Education beyond Obedience

· Ethics,Education,Bible

We are educated in the church way beyond the level of our obedience.

John Maxwell said this in a New Year’s Day lecture in 2017. His topic was Paul’s passion for the good news. Maxwell couches this statement in his interpretation of what Paul says about living out Jesus’s gospel message:

Let me transcribe those words for you.

“I didn’t just want to talk about it. I wanted to be in on it....I didn’t want to just have another Bible study about reaching people like my neighbours for Christ. Worthless. Worthless. We are educated in the church way beyond the level of our obedience. And the only transformation comes not from intellectual teaching. Transformation comes from application. Transformation does not happen until you act upon what you know. The greatest gap in the world is between knowing and doing.”


I wanted to know more about what Maxwell meant by this distinction between knowing and doing, and why he thinks education gets in the way of obedience. Watching the whole talk didn’t help. So, I did a Google search for “obedience.” Among the first websites on offer, I found a dog training school that advocated rewarding dogs for obedience rather than punishing them for disobedience.

No help there.

I decided to make my search more specific, quoting Maxwell’s words about education and obedience. A book that included this quotation came up. It was written by someone I had never heard of and titled The Profit Dare: Winning at Wealth Without Losing Your Soul. Not the kind of subject matter I would naturally be drawn to. But I took a look anyway and found this:

Jesus provides a strong warning about hearing the word and not doing it (James 1:22‒25). Those who hear the word but don’t practice it are only deceiving themselves. [Maxwell’s verbiage inserted here.] Nothing against knowledge but we need to practice some too. We must become accustomed to instantaneous obedience. Partial obedience is actually rebellion and rebellion is as the sin of witchcraft (1 Samuel 15:23 NKJV)!

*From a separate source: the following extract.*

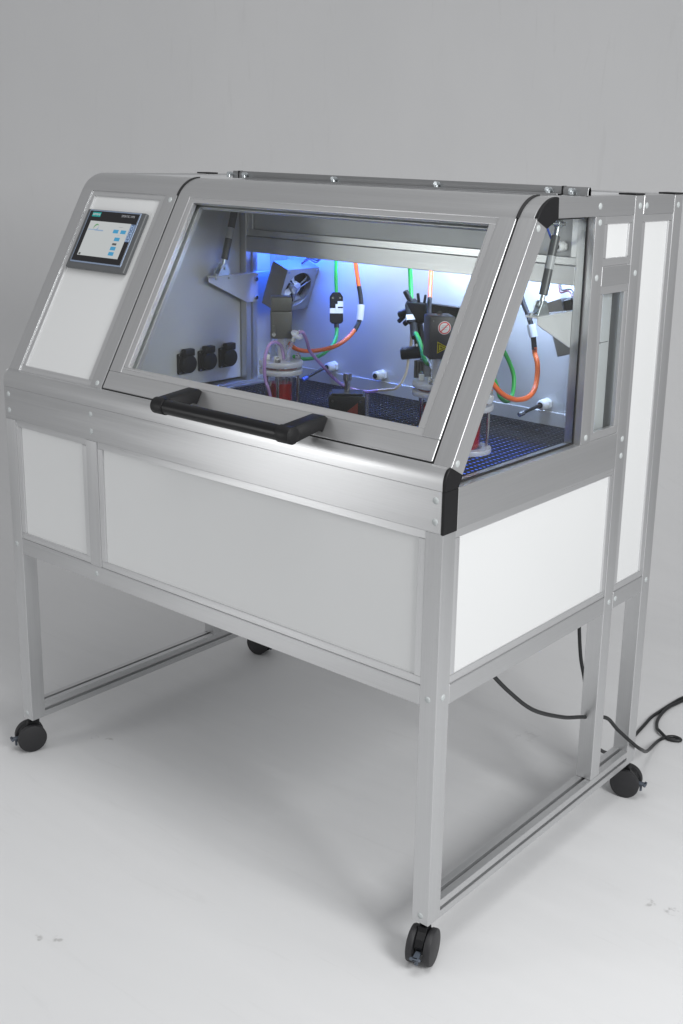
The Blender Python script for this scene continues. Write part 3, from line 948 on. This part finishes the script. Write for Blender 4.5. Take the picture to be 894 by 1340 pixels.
# ------------------------------------------------------------------ casters
def caster_parts(x, y, ang):
    c_ = Vector((x, y, 0)); h = Vector((math.cos(ang), math.sin(ang), 0)); ax = Vector((-h.y, h.x, 0))
    wc = c_ + h*.014 + Vector((0, 0, .0415))
    T = part('caster', cyl(c_+Vector((0, 0, .070)), c_+Vector((0, 0, Z1)), .013, n=20), 'black_plastic', smooth=40)
    for s in (-1, 1):
        w = part('caster_wheel', cyl(wc+ax*s*.012, wc+ax*s*.029, .0415, n=40, bev=.004, seg=2), 'caster_black', T, 40)
    bm = bmesh.new()
    m = frame_mat(wc, h, (0, 0, 1))
    poly = [(-.034, .012), (-.026, .034), (-.008, .0455), (.006, .050), (.012, .040), (.026, .030), (.034, .016), (.022, -.010), (.0, -.016), (-.022, -.008)]
    bm = bmesh.new()
    lo = [bm.verts.new((px, pz, -.0105)) for px, pz in poly]; hi = [bm.verts.new((px, pz, .0105)) for px, pz in poly]
    bm.faces.new(lo); bm.faces.new(hi[::-1])
    for i in range(len(poly)): bm.faces.new((lo[i], lo[(i+1) % len(poly)], hi[(i+1) % len(poly)], hi[i]))
    bmesh.ops.recalc_face_normals(bm, faces=bm.faces); chamfer(bm, .0015, 1, 30)
    part('caster_fork', xform(bm, m), 'black_plastic', T)
    bm = xform(box(.028, .058, -.004, .0035, -.007, .007, .002), Matrix.Identity(4))
    box(.050, .058, -.004, .0035, -.013, .013, .0025, bm=bm)
    box(.040, .046, -.022, -.003, -.004, .004, .001, bm=bm)
    part('brake_pedal', xform(bm, m), 'brake_grey', T)
caster_parts(1.4775, .0225, R(-72))
caster_parts(.0225, .0225, R(-112))
caster_parts(1.4775, .9475, R(14))
caster_parts(.0225, .9475, R(10))

# ------------------------------------------------------------------ vessels on the mesh floor
ZB = 1.0895
def vessel(label):
    T = thing('culture_vessel', label, 'glass vessel', (0, 0, 0), 'glass culture vessels in the chamber')
    def p(n, bm, m, sm=40, par=None): return obj(n, bm, m, par or T, sm)
    p('base_ring', lathe([(.030, 0), (.054, 0), (.055, .002), (.055, .009), (.054, .011), (.034, .011), (.030, .007), (.030, 0)], 40), 'frosted')
    g = p('glass_jar', lathe([(0, .004), (.022, .004), (.0285, .010), (.030, .018), (.030, .098), (.0285, .098), (.0285, .019), (.027, .0115), (.021, .0055), (0, .0055)], 40), 'vessel_glass')
    p('red_medium', lathe([(0, .0065), (.021, .0065), (.0265, .012), (.0282, .0195), (.0282, .074), (0, .074)], 40), 'red_liquid', 40, g)
    p('stirrer_shaft', cyl((0, 0, .02), (0, 0, .12), .003, n=12), 'steel')
    bm = box(-.014, .014, -.001, .001, .020, .034, .0005); box(-.001, .001, -.014, .014, .020, .034, .0005, bm=bm)
    p('impeller', bm, 'steel', None)
    p('probe', cyl((.014, -.008, .03), (.014, -.008, .125), .0035, n=12), 'steel')
    p('probe', cyl((-.013, -.012, .035), (-.013, -.012, .125), .0025, n=12), 'steel')
    for k in range(3):
        a = R(18+120*k)
        x, y = .0465*math.cos(a), .0465*math.sin(a)
        p('rod', cyl((x, y, .009), (x, y, .148), .0038, n=14), 'steel')
        q = p('nut', cyl((x, y, .133), (x, y, .142), .0085, n=6, bev=.0008), 'steel', None)
        p('nut', cyl((x, y, .0915), (x, y, .0975), .0075, n=6, bev=.0008), 'steel', None)
    p('lower_flange', lathe([(.029, .0985), (.054, .0985), (.0555, .1005), (.0555, .1095), (.054, .1115), (.029, .1115), (.029, .0985)], 44), 'frosted')
    p('seal_ring', lathe([(.030, .112), (.0415, .112), (.0415, .1145), (.030, .1145), (.030, .112)], 40), 'o_ring')
    p('steel_ring', lathe([(.028, .1145), (.042, .1145), (.042, .1185), (.028, .1185), (.028, .1145)], 40), 'steel')
    p('upper_flange', lathe([(0, .1190), (.054, .1190), (.0555, .1210), (.0555, .1305), (.054, .1325), (0, .1325)], 44), 'frosted')
    p('drive_neck', lathe([(.0125, .1326), (.0115, .150), (.0125, .160), (.017, .172), (.0245, .186), (.0255, .1905), (0, .1905)], 36), 'clear_plastic')
    p('drive_shaft', cyl((0, 0, .1326), (0, 0, .19), .007, n=16), 'gland_white')
    p('port_cap', cyl((-.012, -.036, .1326), (-.012, -.036, .147), .0075, n=16, bev=.001), 'gland_white')
    p('port_cap', cyl((-.034, .004, .1326), (-.034, .004, .146), .0065, n=16, bev=.001), 'gland_white')
    p('port_tube', tube([(.0167, -.0173, .1326), (.0175, -.0165, .150), (.021, -.018, .167), (.0300, -.0235, .184)], .0055, 12), 'clear_plastic', 60)
    return T
V1 = vessel('glass vessel of red liquid standing left of the black pump, under the plain grey motor')
V1.location = (.724, .339, ZB); V1.rotation_euler = (0, 0, R(46))
V2 = copy_tree(V1); V2.location = (1.172, .403, ZB); V2.rotation_euler = (0, 0, R(38))
V2['label'] = 'glass vessel of red liquid under the sticker motor, half behind the door edge'
V3 = copy_tree(V1); V3.location = (1.321, .331, ZB); V3.rotation_euler = (0, 0, R(30))
V3['label'] = 'glass vessel of red liquid seen through the side window, base ring on the black mesh'

def filter_disc():
    T = thing('air_filter', 'small white disc filter tilted on top of the vessel by the fan', 'filter', (.780, .338, 1.293))
    q = Vector((.572, .159, .804)).normalized()
    o = Vector((.780, .338, 1.293))
    obj('filter_disc', cyl(o-q*.004, o+q*.004, .0165, n=28, bev=.002), 'frosted', T, 40)
    obj('filter_nipple', cyl(o-q*.020, o-q*.004, .0045, .006, n=14), 'gland_white', T, 40)
    obj('filter_nipple', cyl(o+q*.004, o+q*.014, .0045, .003, n=14), 'gland_white', T, 40)
filter_disc()

# ------------------------------------------------------------------ stirrer motors
def motor(label, w, h, mat, stickers=False):
    T = thing('stirrer_motor', label, 'motor', (0, 0, 0), 'stirrer motors on the vessels')
    a = w/2
    if not stickers:
        obj('motor_body', box(-a, a, -a, a, 0, h*.66, .003, seg=2), mat, T, 40)
        obj('motor_cap', box(-a, a, -a, a, h*.66+.0006, h, .003, seg=2), mat, T, 40)
        obj('latch', box(-a+.002, -a+.010, -a-.005, -a+.002, .012, .034, .001), mat, T)
        obj('latch_screw', cyl((-a+.006, -a-.008, .012), (-a+.006, -a-.002, .012), .005, n=12), 'steel', T)
    else:
        obj('motor_body', box(-a, a, -a, a, 0, h, .004, seg=2), mat, T, 40)
        y = -a
        c_ = Vector((.004, y, h-.026))
        def disc(r, d0, d1, n=40): return cyl(c_+Vector((0, -d0, 0)), c_+Vector((0, -d1, 0)), r, n=n)
        obj('prohibition_sticker', disc(.0155, -.0005, .0004), 'sticker_white', T)
        bm = bmesh.new(); n = 36
        vo = [bm.verts.new(c_+Vector((.0142*math.cos(2*math.pi*k/n), -.0008, .0142*math.sin(2*math.pi*k/n)))) for k in range(n)]
        vi = [bm.verts.new(c_+Vector((.0118*math.cos(2*math.pi*k/n), -.0008, .0118*math.sin(2*math.pi*k/n)))) for k in range(n)]
        for k in range(n): bm.faces.new((vo[k], vo[(k+1) % n], vi[(k+1) % n], vi[k]))
        obj('sticker_ring', bm, 'sticker_red', T)
        bm = box(-.012, .012, -.0009, -.0006, -.0012, .0012, 0)
        xform(bm, Matrix.Translation(c_) @ Matrix.Rotation(R(-45), 4, 'Y'))
        obj('sticker_bar', bm, 'sticker_red', T)
        for dz, hw in ((.005, .006), (.001, .0075), (-.004, .006)):
            obj('sticker_print', box(c_.x-hw, c_.x+hw, y-.0006, y-.00045, c_.z+dz-.0008, c_.z+dz+.0008, 0), 'print_grey', T)
        t = (-.002, h-.072)
        # triangle pointing to the right, as on the turned motor
        obj('warning_sticker', prism([(t[0]-.010, t[1]-.014), (t[0]+.017, t[1]), (t[0]-.010, t[1]+.014)], 'y', y-.0005, y+.0005), 'sticker_yellow', T)
        ol = [(t[0]-.008, t[1]-.0105), (t[0]+.0125, t[1]), (t[0]-.008, t[1]+.0105)]
        bm = bmesh.new()
        inn = inset(ol, .0015)
        A = [bm.verts.new((p_[0], y-.0008, p_[1])) for p_ in ol]; Bv = [bm.verts.new((p_[0], y-.0008, p_[1])) for p_ in inn]
        for k in range(3): bm.faces.new((A[k], A[(k+1) % 3], Bv[(k+1) % 3], Bv[k]))
        obj('warning_outline', bm, 'hmi_black', T)
        z = t[1]
        obj('warning_mark', prism([(t[0]-.005, z+.001), (t[0]+.001, z+.0022), (t[0]+.0005, z+.0004), (t[0]+.007, z-.0002), (t[0]+.0, z-.0022), (t[0]+.0008, z-.0006)], 'y', y-.0009, y-.0006), 'hmi_black', T)
        obj('motor_screw', cyl((-a+.008, y-.001, h-.010), (-a+.008, y+.001, h-.010), .0022, n=10), 'steel', T)
    return T
MA = motor('plain grey box motor standing on the vessel in front of the fan', .052, .105, 'motor_grey')
MA.location = (.724, .339, ZB+.1907); MA.rotation_euler = (0, 0, R(47))
MB_ = motor('dark grey motor with a red prohibition sticker and yellow warning triangle', .062, .100, 'motor_dark', True)
MB_.location = (1.178, .402, ZB+.1907); MB_.rotation_euler = (0, 0, R(51))
MC = copy_tree(MB_); MC.location = (1.321, .331, ZB+.1907); MC.rotation_euler = (0, 0, R(50))
MC['label'] = 'dark grey motor on the vessel hidden behind the slanted right post'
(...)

Phew! There’s a bit of a leap between disobedience and rebellion, I thought. What’s more, the idea of “instantaneous obedience” continued the theme of being a trained dog, not a disciplined follower of Jesus.

Perhaps, I thought, a more classic writer would have some wisdom on the relationship between education and obedience. A new search led me to Oswald Chambers’s book The Shadow of an Agony. Now, most of Chambers’s writing I can take or leave. And from what I read of this book, I think I can safely leave it.

Moral problems are only solved by obedience. We cannot see what we see until we see it. Intellectually things can be worked out, but morally the solution is only reached by obedience. One step in obedience is worth years of study, and will take us into the center of God’s will for all of us.

Okay, I thought, so Chambers gets the idea that experience has a strong role in learning. But academics have a propensity to avoid using absolute words like “only.” “Only solved.” “Only reached.” As soon as we see an absolute, we look for exceptions. (I realize I just made an absolute statement. Take it apart as you like.)

Further, and perhaps closer to the flaw in his thought, obedience is not key to solving moral problems. First, there are plenty of moral problems that cannot be solved because we are finite creatures with limitations to what we can know and do. Obedience doesn’t come into it. And second, challenging moral problems are often solved when we think
creatively about how to bend rules and allow them to work toward what is right
or good. The sabbath, after all, was created for people.

As an ethicist, I believe there is a strong connection between knowledge and action.
To be a faithful follower of Jesus means knowing Jesus. Valuing what Jesus valued. Acting in the way Jesus acted. And seeing the connections between what Jesus valued and how he acted. Jesus didn’t have an academic degree. He wasn’t a scholar, but he was a teacher. Even as a child, he amazed the temple scholars with “his understanding and his answers” (Luke 2:41‒51). Knowing Jesus as a teacher is just as important as knowing him as a healer or a feeder.

None of this means we don’t need to obey. But obedience is more complicated than sitting when we are told to sit. Another classic source, Karl Barth, understood the complexity of the Christian moral life. You’ve probably heard something attributed to him: A Bible in one hand and a newspaper in the other. What he actually said was to

take your Bible and take your newspaper, and read both. But interpret newspapers from your Bible.

Why? Because scripture helps us see the world around us through God’s eyes. For Christians, responding well to moral challenges depends on knowing the world as God knows it.

Jesus knew who was in charge in the religious and political realms. Jesus knew who the vulnerable people were. And his actions were prompted by a love for all people because all are valuable in God’s eyes. But those actions were shaped and toned by a particular concern for those whose lives were impoverished for the sake of the powerful.

It is the same for us today. We need to understand the world around us—particularly who is vulnerable and who holds the power—to care intelligently for those who need care and to share good news intelligently with those who need to hear it. This doesn’t take a degree. We just need enough knowledge to find creative, faithful ways to obey Jesus’s cornerstone commands to love God and love others.

The transforming power of the gospel does not depend absolutely on human intellect. There I can agree with Maxwell. But knowledge plays a unique role for us as we help transform the earth according to the values of the kingdom of God—values Jesus thought were important enough to teach.